Yeah, this makes sense.

>
> > > > It sill can be achieved with a single jit_alloc_arch_params(), just by
> > > > adding enum jit_type parameter to jit_text_alloc().
> > >
> > > That feels backwards to me; it centralizes a bunch of information about
> > > distinct users to be able to shove that into a static array, when the callsites
> > > can pass that information.
> >
> > I think we only two type of users: module and everything else (ftrace, kprobe,
> > bpf stuff).
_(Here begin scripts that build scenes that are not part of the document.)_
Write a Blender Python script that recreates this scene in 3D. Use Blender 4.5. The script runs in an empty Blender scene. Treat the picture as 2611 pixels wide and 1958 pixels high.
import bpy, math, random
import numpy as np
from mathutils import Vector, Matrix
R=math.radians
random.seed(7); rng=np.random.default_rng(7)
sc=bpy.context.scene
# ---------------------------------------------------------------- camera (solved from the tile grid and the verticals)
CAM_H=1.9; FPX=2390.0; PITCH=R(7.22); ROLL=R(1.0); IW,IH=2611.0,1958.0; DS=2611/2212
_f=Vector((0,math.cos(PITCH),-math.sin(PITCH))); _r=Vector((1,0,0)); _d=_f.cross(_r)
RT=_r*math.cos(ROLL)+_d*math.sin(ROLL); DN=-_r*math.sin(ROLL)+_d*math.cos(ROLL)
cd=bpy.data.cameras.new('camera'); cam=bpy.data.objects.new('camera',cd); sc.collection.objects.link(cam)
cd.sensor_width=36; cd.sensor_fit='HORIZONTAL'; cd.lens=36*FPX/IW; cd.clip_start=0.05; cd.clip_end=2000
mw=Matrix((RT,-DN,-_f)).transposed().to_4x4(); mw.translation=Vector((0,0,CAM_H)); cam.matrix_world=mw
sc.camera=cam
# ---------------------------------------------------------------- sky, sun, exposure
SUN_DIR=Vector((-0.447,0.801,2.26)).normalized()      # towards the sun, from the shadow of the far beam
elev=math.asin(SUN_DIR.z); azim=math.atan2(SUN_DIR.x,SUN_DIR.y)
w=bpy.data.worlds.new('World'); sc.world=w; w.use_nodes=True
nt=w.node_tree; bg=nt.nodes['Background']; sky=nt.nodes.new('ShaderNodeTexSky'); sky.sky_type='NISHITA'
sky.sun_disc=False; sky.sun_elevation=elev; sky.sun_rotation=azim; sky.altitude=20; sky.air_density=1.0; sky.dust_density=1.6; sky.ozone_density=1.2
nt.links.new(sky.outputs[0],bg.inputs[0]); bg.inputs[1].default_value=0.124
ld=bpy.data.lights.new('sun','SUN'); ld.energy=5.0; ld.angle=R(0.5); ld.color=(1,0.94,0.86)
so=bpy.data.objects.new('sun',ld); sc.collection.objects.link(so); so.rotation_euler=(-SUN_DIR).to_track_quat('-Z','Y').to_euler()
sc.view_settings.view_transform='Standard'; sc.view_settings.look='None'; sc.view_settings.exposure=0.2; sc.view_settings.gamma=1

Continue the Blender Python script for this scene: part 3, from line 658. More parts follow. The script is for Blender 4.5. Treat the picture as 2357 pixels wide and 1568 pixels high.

The key differences are:
> >
> >   1. module uses text and data; while everything else only uses text.
> >   2. module code is generated by the compiler, and thus has stronger
> >   requirements in address ranges; everything else are generated via some
> >   JIT or manual written assembly, so they are more flexible with address
> >   ranges (in JIT, we can avoid using instructions that requires a specific
> >   address range).
> >
> > The next question is, can we have the two types of users share the same
> > address ranges? If not, we can reserve the preferred range for modules,
> > and let everything else use the other range. I don't see reasons to further
> > separate users in the "everything else" group.
>
> I agree that we can define only two types: modules and everything else and
> let the architectures define if they need different ranges for these two
> types, or want the same range for everything.
>
> With only two types we can have two API calls for alloc, and a single
> structure that defines the ranges etc from the architecture side rather
> than spread all over.
>
> Like something along these lines:
>
>         struct execmem_range {
>                 unsigned long   start;
>                 unsigned long   end;
>                 unsigned long   fallback_start;
>                 unsigned long   fallback_end;
>                 pgprot_t        pgprot;
>                 unsigned int    alignment;
>         };
>
>         struct execmem_modules_range {
>                 enum execmem_module_flags flags;
>                 struct execmem_range text;
>                 struct execmem_range data;
>         };
>
>         struct execmem_jit_range {
>                 struct execmem_range text;
>         };
>
>         struct execmem_params {
>                 struct execmem_modules_range    modules;
>                 struct execmem_jit_range        jit;
>         };
>
>         struct execmem_params *execmem_arch_params(void);
>
>         void *execmem_text_alloc(size_t size);
>         void *execmem_data_alloc(size_t size);
>         void execmem_free(void *ptr);

With the jit variation, maybe we can just call these
module_[text|data]_alloc()?

btw: Depending on the implementation of the allocator, we may also
need separate free()s for text and data.

>
>         void *jit_text_alloc(size_t size);
>         void jit_free(void *ptr);
>

[...]

How should we move ahead from here?

AFAICT, all these changes can be easily extended and refactored
in the future, so we don't have to make it perfect the first time.
OTOH, having the interface committed (either this set or my
module_alloc_type version) can unblock works in the binpack
allocator and the users side. Therefore, I think we can move
relatively fast here?

Thanks,
Song